Is this reaction exo or endo?

[98.40_for_sure]

As far as i know, this reaction is a simple dilution and no energy is produced or absorbed. And i can't find an enthalpy value for it anywhere, so it's neither exo nor endo

[kenhung123]

Yea but SO3+H2O=H2SO4 is also dilution and is exo though

[happyhappyland]

its exothermic.

Its not a dilution.

SO3 + H2O = H2SO4 releases too much energy thus the sulfuric acid forms into a mist which is too hard to collect therefore we split this equation in to 2 and effectively you split the energy released. Lets call energy released here amount "C"

So we put it into two equations the first being
SO3 + H2SO4= H2S2O7 ENERGY IS RELEASED but less than "C" so lets call it "A"

Then
H2S2O7 + H2O = 2H2SO4 energy again is released but ALSO less than "C" so no mist of h2so4 is formed Call energy released "B"
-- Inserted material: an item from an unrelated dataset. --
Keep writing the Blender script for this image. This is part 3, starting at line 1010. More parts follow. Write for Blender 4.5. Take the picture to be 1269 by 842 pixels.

A + B must = C. but by splitting up the equation you allow less heat generated in such short amount of time.

[kenhung123]

Wow that was very intelligent of you to figure that out. Thanks.
Is the chamber which H2S2O7+H2O not called the diluter?

[superflya]

dilution tower?? the oleum is simply hydrated to produce sulfuric acid, dont know where u got dilution tower from :/

[kenhung123]

Ok thanks

[akira88]

Yeah it is called the diluter.